Théâtre des corps - Drame de la matière
Jean David Nkot
At Artfrofest, we celebrate those rare practices where art serves as both mirror and window reflecting lived realities while inviting deeper understanding across divides. In Théâtre des Corps – Drame de la Matière, Cameroonian artist Jean David Nkot does exactly that, completing a trilogy between Douala and Paris with a powerful, multidimensional exploration of labor, matter, and memory .
Between Figure and Substance
Nkot begins with a visceral reconnection to the human body. In a hyperrealistic figure slices a cacao pod with machete in hand each fold of clothing, each moss‑clad branch captured in vivid detail. This painting speaks to the ongoing realities of agricultural labor in Cameroon, linking colonial legacy and contemporary extraction with a ghostly Warhol‑style backdrop .
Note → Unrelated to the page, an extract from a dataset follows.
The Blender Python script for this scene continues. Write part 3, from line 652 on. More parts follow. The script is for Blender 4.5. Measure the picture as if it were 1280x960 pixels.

Feminine Land & Silent Strength
Elsewhere, scenes of women in blue pagnes — gathered over cocoa beans evoke both sisterhood and sorrow. In Po.box.pain‑and‑false‑laughter.org (2024), a lone figure’s quiet gaze breaks through festive conviviality, reminding us of unseen weariness. Their bodies, at once sensuous and strained, become metaphors for exploited land and undervalued labor .
The Weight of Childhood
At the gallery entrance, mixed‑media works focus on hands etched against imagined maps (l’origine de nos délices.fr, 2025), naming major chocolate brands’ pledges under ILO conventions reminders of how child labor persists despite global laws. These hands are the artist’s call for accountability and our shared responsibility .
Sculptural Resonance & Ceramics as Relics
Nkot extends his language into ceramics and sculpture. His busts and heads (e.g., Blue Bodies, 2024) rendered in earthy blues, evoke cobalt‑stained skin and echo ancient artifacts. Displayed like archaeological findings, they give voice to nameless workers women, men, children frozen mid‑labor, tools nowhere to be found . On jute‑canvas portraits (Corps//matière.cm.org, 2025), youthful faces reveal both innocence and burden, woven into textured, humble surfaces .
Mining Landscapes, soundscapes & reliquaries
The final room, Map of Resources (2025), transforms the space into a makeshift extraction site. Mud‑smeared pipes sprout glass jars of sculpted minerals aluminium, coltan, lithium while anthropomorphic figures, echoing Kota reliquaries, stand as guardians above. Scattered tools, sandals, even alcohol sachets, alongside mine‑ambient audio, forge a haunting mise‑en‑scène of material and human extraction intertwined .
Why This Matters?
Théâtre des Corps – Drame de la Matière marks a bold expansion for Nkot from two‑dimensional portraiture into sculptural and installation realms without losing his poetic, piercing engagement with exploitation and dignity . Across paint, clay, found objects, and sound, he weaves a sensory tapestry that asks us to see how our consumption echoes in distant lives and lands.
📅 The exhibition runs through 21 June 2025 at AFIKARIS Gallery, Paris (7 Rue Notre‑Dame‑de‑Nazareth). Curated by Christine Eyene.